» **Exercise task**: Collect all lines from the records below that include the word "script".

» **Records to use**:

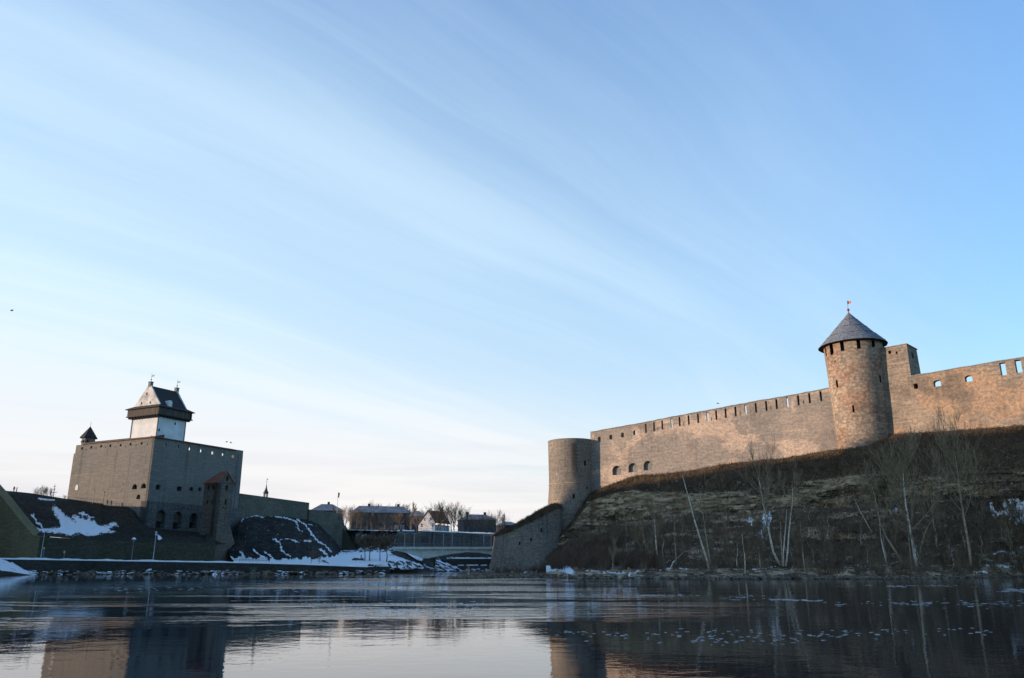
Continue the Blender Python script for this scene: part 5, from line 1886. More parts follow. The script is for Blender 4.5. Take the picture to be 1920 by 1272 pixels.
lamp_post(76, 997, 1049, 221, 'tall pale mast at the corner of the yellowish bastion', 'mast')
lamp_post(80, 1026, 1049, 222, 'short post with pale sign right beside the tall mast', 'sign')
lamp_post(119, 1033, 1050, 222.5, 'post with yellow sign in front of the dark retaining wall', 'sign')
lamp_post(246, 1012, 1052.5, 224, 'street lamp with snow-capped lantern on the promenade', 'lantern')
lamp_post(286.5, 998, 1053.5, 225, 'tall thin flagpole on the promenade below the castle corner', 'flag')
# dark railing along the quay below the castle cliff
ra_ = thing('quay_railing', 'thin dark railing along the quay below the snowy cliff foot', 'railing', atY(450, 1054, 236))
m_ = MB()
pr0, pr1 = atY(449, 1053.5, 236), atY(505, 1056, 236)
for k in range(22):
    p = pr0.lerp(pr1, k / 21)
    m_.tube([p - Vector((0, 0, .2)), p + Vector((0, 0, 1.4))], 0.045, 4)
m_.build('posts', M['darkmetal'], ra_)
m_ = MB(); m_.tube([pr0 + Vector((0, 0, 1.35)), pr1 + Vector((0, 0, 1.35))], 0.045, 4); m_.tube([pr0 + Vector((0, 0, .7)), pr1 + Vector((0, 0, .7))], 0.03, 4); m_.build('rails', M['darkmetal'], ra_)
# green hoarding on the quay wall, orange channel marker
p = atY(475, 1067, 221.5)
m_ = MB(); m_.box(p.x - .9, p.x + .9, p.y - .1, p.y + .1, p.z - .35, p.z + .3); m_.box(p.x - .95, p.x + .95, p.y - .12, p.y - .02, p.z + .3, p.z + .38)
tag(m_.build('green_board', M['green']), 'small green board fixed to the quay wall below the castle cliff', 'board')
b, t = atY(878.5, 1080, 196), atY(879.5, 1062, 196)
mk = thing('channel_marker', 'orange-topped wooden channel marker post on the stony spit', 'marker', (b.x, 196, 0))
m_ = MB(); m_.tube([(b.x, 196, -.5), (b.x, 196, t.z - .4)], .16, 7); m_.build('post', M['tanslab'], mk)
m_ = MB(); m_.lathe([(t.z - .4, .2), (t.z - .35, .24), (t.z + .1, .22), (t.z + .18, .05)], 8, (b.x, 196, 0)); m_.build('cap', M['orange'], mk)
# mast with yards on the castle hill
p = atY(99, 936, 268); t = atY(98, 908, 268)
mst = thing('yard_mast', 'dark mast with crossed yards on the hill left of the grey castle', 'mast', (p.x, 268, p.z - 1))
m_ = MB(); m_.tube([(p.x, 268, p.z - 1), (p.x, 268, t.z)], [.16, .06], 5); m_.build('pole', M['darkmetal'], mst)
for py, wpx in ((924, 13), (918, 6), (913, 5)):
    z = atY(98, py, 268).z; hw = wpx / 2 * 268 / F
    m_ = MB(); m_.tube([(p.x - hw, 268, z), (p.x + hw, 268, z + .15)], .07, 4); m_.build('yard', M['darkmetal'], mst)
for (px, py) in ((104, 924), (93, 924)):
    m_ = MB(); q = atY(px, 936, 268); m_.tube([(q.x, 268, q.z - .5), (p.x, 268, atY(98, 914, 268).z)], .03, 3); m_.build('stay', M['darkmetal'], mst)
# thin railing along the hill top by the castle face
hr1 = thing('hill_railing', 'thin railing along the hilltop path below the castle wall', 'railing', atY(130, 934, 262))
m_ = MB(); prev = None
for px in range(104, 240, 6):
    py = interp(px, TOP) + 1.0
    Yp = depth_on(px, py, c2, eL) - 1.5 if px > 124 else 262
    b = atY(px, py, Yp)
    m_.tube([b - Vector((0, 0, .5)), b + Vector((0, 0, 1.1))], .035, 3)
    if prev:
        m_.tube([prev + Vector((0, 0, 1.05)), b + Vector((0, 0, 1.05))], .03, 3)
    prev = b
m_.build('posts_and_rails', M['darkmetal'], hr1)
# lamp standing before the left castle face
b, t = atY(174, 939, 258.5), atY(175, 921, 258.5)
lq = thing('street_lamp', 'thin pale lamp post in front of the sunlit castle wall', 'street lamp', b)
m_ = MB(); m_.tube([b - Vector((0, 0, 1)), Vector((b.x, b.y, t.z))], .06, 4); m_.build('pole', M['palemetal'], lq)
m_ = MB(); m_.lathe([(t.z, .1), (t.z + .2, .22), (t.z + .4, .08)], 6, (b.x, b.y, 0)); m_.build('lamp_head', M['palemetal'], lq)


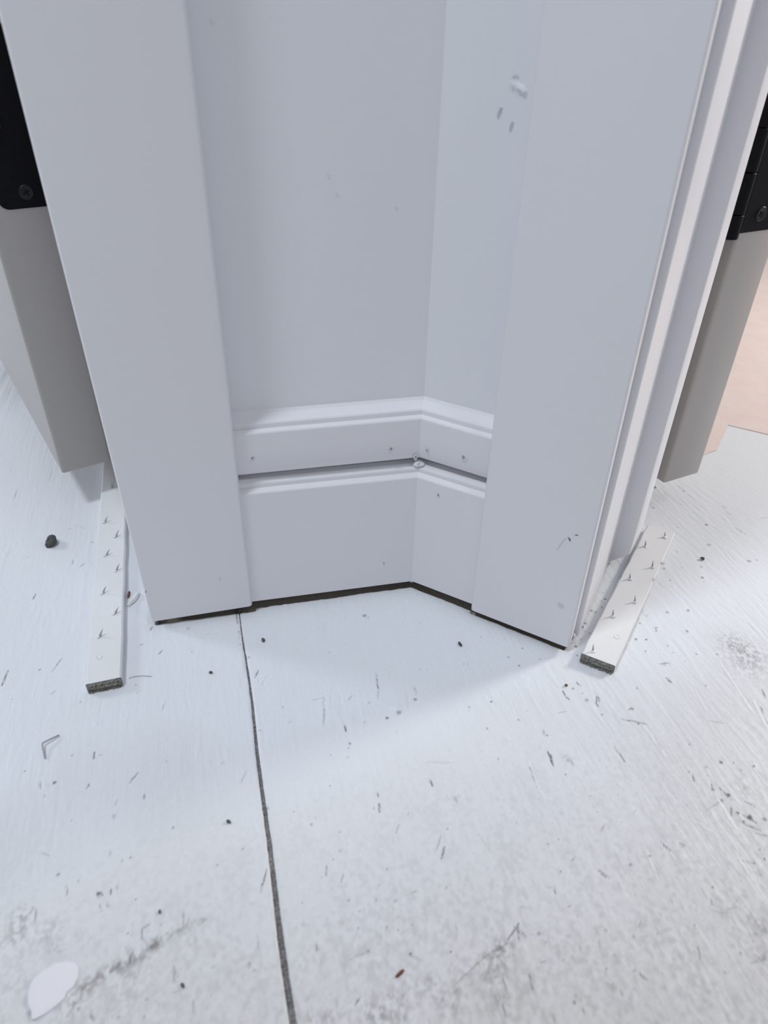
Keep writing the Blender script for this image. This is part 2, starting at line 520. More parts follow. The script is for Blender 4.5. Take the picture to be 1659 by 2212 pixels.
# ------------------------------------------------------------------ taupe doors with black butt hinges
def door(name, corner, az_thick, label, hinge_z, leaf0, leaf1, barrel_off, screw_at, hlabel):
    """corner: hinge-side foot corner; local x = thickness, local y = width of the leaf"""
    root = tag(empty(name, (corner[0], corner[1], 0), az_thick), label, kind='structure')
    T = 0.0381
    box('slab', 0, T, 0, 0.70, 0.035, 2.02, M_DOOR, root, 0.0022, 3)
    h = tag(empty('hinge'), hlabel)
    h.parent = root
    z0, z1 = hinge_z, hinge_z + 0.098
    # leaf plate with rounded lower and upper corners on its free side
    r = 0.006
    free = leaf1 if abs(leaf1 - barrel_off[0]) > abs(leaf0 - barrel_off[0]) else leaf0
    other = leaf0 if free == leaf1 else leaf1
    sg = 1 if free > other else -1
    out = [(other, z0)]
    for k in range(6):
        a = k / 5 * math.pi / 2
        out.append((free - sg * r + sg * r * math.sin(a), z0 + r - r * math.cos(a)))
    for k in range(6):
        a = k / 5 * math.pi / 2
        out.append((free - sg * r + sg * r * math.cos(a), z1 - r + r * math.sin(a)))
    out.append((other, z1))
    n = len(out)
    v = [(x, -0.0009, z) for x, z in out] + [(x, 0.001, z) for x, z in out]
    f = [tuple(range(n)), tuple(range(n, 2 * n))] + [(i, (i + 1) % n, n + (i + 1) % n, n + i) for i in range(n)]
    mesh('leaf', v, f, M_BLACK, h)
    # knuckles
    kz = [z0 - 0.0025, z0 + .0125, z0 + .0365, z0 + .0605, z0 + .0845, z1 + .001]
    for i in range(5):
        bx, by = barrel_off
        kn = tube('knuckle', [(bx, by, kz[i] + .0003), (bx, by, kz[i] + .0007), (bx, by, kz[i + 1] - .0007), (bx, by, kz[i + 1] - .0003)], [.0047, .0051, .0051, .0047], M_BLACK, h, 20)
        kn.data.set_sharp_from_angle(angle=R(40))
    # screws: countersunk head with a cross recess
    for k in range(3):
        zz = screw_at[1] + k * 0.0385 - (0 if k != 1 else 0)
        xx = screw_at[0] + (0.009 * sg if k == 1 else 0)
        v, f = [], []
        N = 20
        for rr, yy in ((.0046, -.0010), (.0042, -.0016), (.0034, -.0014), (.0018, -.0012)):
            for q in range(N):
                a = 2 * math.pi * q / N
                v.append((xx + rr * math.cos(a), yy, zz + rr * math.sin(a)))
        for q in range(3):
            for i in range(N):
                f.append((q * N + i, q * N + (i + 1) % N, (q + 1) * N + (i + 1) % N, (q + 1) * N + i))
        f.append(tuple(3 * N + i for i in range(N)))
        mesh('screw', v, f, M_STEEL, h, smooth=True)
        cr_ = []
        for ang in (0.5, 0.5 + math.pi / 2):
            c, s = math.cos(ang), math.sin(ang)
            for lx, lz in ((-.0021, -.0006), (.0021, -.0006), (.0021, .0006), (-.0021, .0006)):
                cr_.append((xx + lx * c - lz * s, -.00165, zz + lx * s + lz * c))
        mesh('screw_recess', cr_, [(0, 1, 2, 3), (4, 5, 6, 7)], M_HOLE_BLACK, h)
    return root


M_HOLE_BLACK = mat('black_recess', (0.002, 0.002, 0.002), 0.9, (500, 0.2, (0.004, 0.004, 0.004)))
door('door_1', (-.2845, .0466), R(42.5), 'taupe door standing ajar at the left, black hinge on its edge', 0.2300, .0077, .0381, (.0415, -.006), (.0254, .2393), 'black butt hinge with round screw heads')
door('door_2', (.1867, .1198), R(35.3), 'taupe door swung wide open behind the right casing', 0.2265, .0005, .0340, (-.0085, -.0010), (.0150, .2370), 'black butt hinge with knuckles beside the white jamb')

# ------------------------------------------------------------------ floor: two painted sheets with an open seam
S0 = np.array([-.0747, -.1346])
EV = np.array([-.3979, .9174])
EU = np.array([.9174, .3979])
SEAM_ANGLE = math.atan2(.3979, .9174)      # local x = across the seam, local y = along it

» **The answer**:
Continue the Blender Python script for this scene: part 5, from line 1886. More parts follow. The script is for Blender 4.5. Take the picture to be 1920 by 1272 pixels.
Keep writing the Blender script for this image. This is part 2, starting at line 520. More parts follow. The script is for Blender 4.5. Take the picture to be 1659 by 2212 pixels.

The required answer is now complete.